Featured Artists \\ George Kan \\

George Kan
George splits his time between New York, London and Seaview Isle of Wight. He accepts commissions when he is in the UK. Here is a bit about what influences and inspires him...
George says "The crab series has been going on for over a decade. Its very much influenced by the many crab shells collected over the years and housed in the family bathroom, and in the grand-parent’s bathroom.
The Crab focused pieces were some of the first works I sold professionally, whilst studying in London, and I've been exhibiting them in Seaview Art Gallery since 2012.

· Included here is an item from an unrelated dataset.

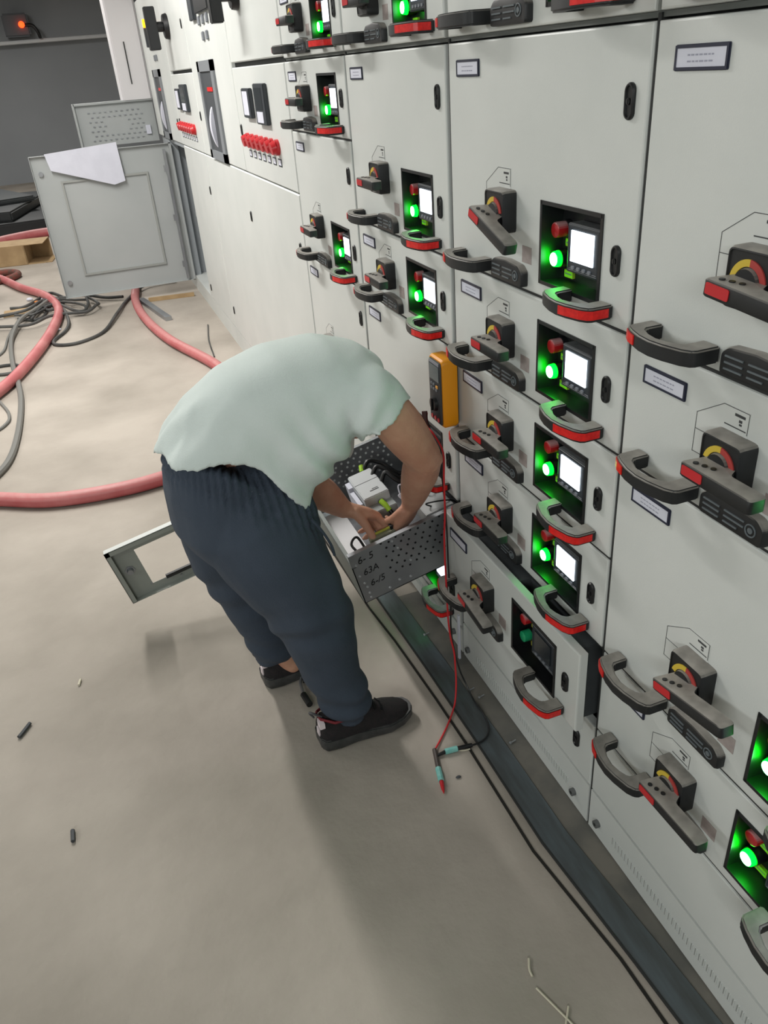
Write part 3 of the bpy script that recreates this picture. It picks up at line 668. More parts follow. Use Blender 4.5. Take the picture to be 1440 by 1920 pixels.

I’m interested in the ritual of beachcombing and shell collecting, its traditions, the satisfaction in its repetition, and its humour. Artists, like Paul Nash and the British surrealists in the 1930s were looking at bits of driftwood, imagining them as alive, and photographing them – it had a real influence on painting and sculpture for those artists. It is of course a much older British tradition, as shown by collections such as Queen Victoria's at Osborne house on the Isle of Wight. I have always been intrigued by the wide and diverse coastal flotsam and jetsam brought in or removed by every tide and the resulting ever changing environment teeming with life and beauty.
I paint the edible crab the most, repetitively and religiously, it makes me think of dressed crab salad. At Bembridge they used to throw all the shells from the restaurant back into the sea – which was weird for the beachcomber because you’d suddenly find a whole bunch of polished shells, gleaming in the muddy sand.